**Stated exercise:**
Render the following material again verbatim, leaving nothing out.

**Given information:**
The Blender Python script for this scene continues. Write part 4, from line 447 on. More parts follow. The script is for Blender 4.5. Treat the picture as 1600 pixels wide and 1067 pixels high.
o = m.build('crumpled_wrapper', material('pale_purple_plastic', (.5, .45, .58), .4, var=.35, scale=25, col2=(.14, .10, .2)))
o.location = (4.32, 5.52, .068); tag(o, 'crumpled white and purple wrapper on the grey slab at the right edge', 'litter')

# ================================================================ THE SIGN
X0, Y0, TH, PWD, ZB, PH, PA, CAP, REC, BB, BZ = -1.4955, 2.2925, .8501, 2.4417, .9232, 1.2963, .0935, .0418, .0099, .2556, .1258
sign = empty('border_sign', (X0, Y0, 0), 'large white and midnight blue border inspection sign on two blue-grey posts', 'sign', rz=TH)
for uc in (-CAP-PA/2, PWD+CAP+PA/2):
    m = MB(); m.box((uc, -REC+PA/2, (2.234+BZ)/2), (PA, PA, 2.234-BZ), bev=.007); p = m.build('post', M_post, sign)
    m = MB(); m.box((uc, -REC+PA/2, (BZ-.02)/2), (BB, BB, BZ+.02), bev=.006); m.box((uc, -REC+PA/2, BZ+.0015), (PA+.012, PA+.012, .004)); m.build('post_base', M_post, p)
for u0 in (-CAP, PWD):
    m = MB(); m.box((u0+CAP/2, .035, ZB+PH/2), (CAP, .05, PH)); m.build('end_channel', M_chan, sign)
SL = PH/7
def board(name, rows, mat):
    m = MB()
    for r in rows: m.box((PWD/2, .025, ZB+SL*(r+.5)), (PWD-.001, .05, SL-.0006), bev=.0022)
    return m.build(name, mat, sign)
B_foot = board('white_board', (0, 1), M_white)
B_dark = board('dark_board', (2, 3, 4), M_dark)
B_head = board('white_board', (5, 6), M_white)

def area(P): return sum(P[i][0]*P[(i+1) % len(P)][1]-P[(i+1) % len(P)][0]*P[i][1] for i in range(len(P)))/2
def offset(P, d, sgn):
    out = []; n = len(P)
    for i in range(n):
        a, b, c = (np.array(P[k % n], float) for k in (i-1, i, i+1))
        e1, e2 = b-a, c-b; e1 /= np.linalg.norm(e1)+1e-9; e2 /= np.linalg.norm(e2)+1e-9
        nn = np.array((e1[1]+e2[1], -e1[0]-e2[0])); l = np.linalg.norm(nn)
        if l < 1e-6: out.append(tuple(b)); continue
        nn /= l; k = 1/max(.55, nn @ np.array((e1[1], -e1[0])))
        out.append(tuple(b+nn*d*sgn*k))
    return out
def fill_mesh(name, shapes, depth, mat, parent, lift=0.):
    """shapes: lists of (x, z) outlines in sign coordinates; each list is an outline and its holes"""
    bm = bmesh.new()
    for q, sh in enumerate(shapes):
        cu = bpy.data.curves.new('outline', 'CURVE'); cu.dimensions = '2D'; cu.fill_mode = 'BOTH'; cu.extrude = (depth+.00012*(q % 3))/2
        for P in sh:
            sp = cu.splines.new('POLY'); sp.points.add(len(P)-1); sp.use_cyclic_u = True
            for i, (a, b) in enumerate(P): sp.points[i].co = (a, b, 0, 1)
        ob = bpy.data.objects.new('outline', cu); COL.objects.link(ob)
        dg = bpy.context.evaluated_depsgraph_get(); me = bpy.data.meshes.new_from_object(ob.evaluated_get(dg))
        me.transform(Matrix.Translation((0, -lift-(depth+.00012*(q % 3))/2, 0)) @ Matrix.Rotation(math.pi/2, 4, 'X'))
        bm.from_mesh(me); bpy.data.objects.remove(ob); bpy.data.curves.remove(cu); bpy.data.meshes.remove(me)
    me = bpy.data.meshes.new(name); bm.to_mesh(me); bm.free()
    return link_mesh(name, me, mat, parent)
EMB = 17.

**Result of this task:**
The Blender Python script for this scene continues. Write part 4, from line 447 on. More parts follow. The script is for Blender 4.5. Treat the picture as 1600 pixels wide and 1067 pixels high.
o = m.build('crumpled_wrapper', material('pale_purple_plastic', (.5, .45, .58), .4, var=.35, scale=25, col2=(.14, .10, .2)))
o.location = (4.32, 5.52, .068); tag(o, 'crumpled white and purple wrapper on the grey slab at the right edge', 'litter')

# ================================================================ THE SIGN
X0, Y0, TH, PWD, ZB, PH, PA, CAP, REC, BB, BZ = -1.4955, 2.2925, .8501, 2.4417, .9232, 1.2963, .0935, .0418, .0099, .2556, .1258
sign = empty('border_sign', (X0, Y0, 0), 'large white and midnight blue border inspection sign on two blue-grey posts', 'sign', rz=TH)
for uc in (-CAP-PA/2, PWD+CAP+PA/2):
    m = MB(); m.box((uc, -REC+PA/2, (2.234+BZ)/2), (PA, PA, 2.234-BZ), bev=.007); p = m.build('post', M_post, sign)
    m = MB(); m.box((uc, -REC+PA/2, (BZ-.02)/2), (BB, BB, BZ+.02), bev=.006); m.box((uc, -REC+PA/2, BZ+.0015), (PA+.012, PA+.012, .004)); m.build('post_base', M_post, p)
for u0 in (-CAP, PWD):
    m = MB(); m.box((u0+CAP/2, .035, ZB+PH/2), (CAP, .05, PH)); m.build('end_channel', M_chan, sign)
SL = PH/7
def board(name, rows, mat):
    m = MB()
    for r in rows: m.box((PWD/2, .025, ZB+SL*(r+.5)), (PWD-.001, .05, SL-.0006), bev=.0022)
    return m.build(name, mat, sign)
B_foot = board('white_board', (0, 1), M_white)
B_dark = board('dark_board', (2, 3, 4), M_dark)
B_head = board('white_board', (5, 6), M_white)

def area(P): return sum(P[i][0]*P[(i+1) % len(P)][1]-P[(i+1) % len(P)][0]*P[i][1] for i in range(len(P)))/2
def offset(P, d, sgn):
    out = []; n = len(P)
    for i in range(n):
        a, b, c = (np.array(P[k % n], float) for k in (i-1, i, i+1))
        e1, e2 = b-a, c-b; e1 /= np.linalg.norm(e1)+1e-9; e2 /= np.linalg.norm(e2)+1e-9
        nn = np.array((e1[1]+e2[1], -e1[0]-e2[0])); l = np.linalg.norm(nn)
        if l < 1e-6: out.append(tuple(b)); continue
        nn /= l; k = 1/max(.55, nn @ np.array((e1[1], -e1[0])))
        out.append(tuple(b+nn*d*sgn*k))
    return out
def fill_mesh(name, shapes, depth, mat, parent, lift=0.):
    """shapes: lists of (x, z) outlines in sign coordinates; each list is an outline and its holes"""
    bm = bmesh.new()
    for q, sh in enumerate(shapes):
        cu = bpy.data.curves.new('outline', 'CURVE'); cu.dimensions = '2D'; cu.fill_mode = 'BOTH'; cu.extrude = (depth+.00012*(q % 3))/2
        for P in sh:
            sp = cu.splines.new('POLY'); sp.points.add(len(P)-1); sp.use_cyclic_u = True
            for i, (a, b) in enumerate(P): sp.points[i].co = (a, b, 0, 1)
        ob = bpy.data.objects.new('outline', cu); COL.objects.link(ob)
        dg = bpy.context.evaluated_depsgraph_get(); me = bpy.data.meshes.new_from_object(ob.evaluated_get(dg))
        me.transform(Matrix.Translation((0, -lift-(depth+.00012*(q % 3))/2, 0)) @ Matrix.Rotation(math.pi/2, 4, 'X'))
        bm.from_mesh(me); bpy.data.objects.remove(ob); bpy.data.curves.remove(cu); bpy.data.meshes.remove(me)
    me = bpy.data.meshes.new(name); bm.to_mesh(me); bm.free()
    return link_mesh(name, me, mat, parent)
EMB = 17.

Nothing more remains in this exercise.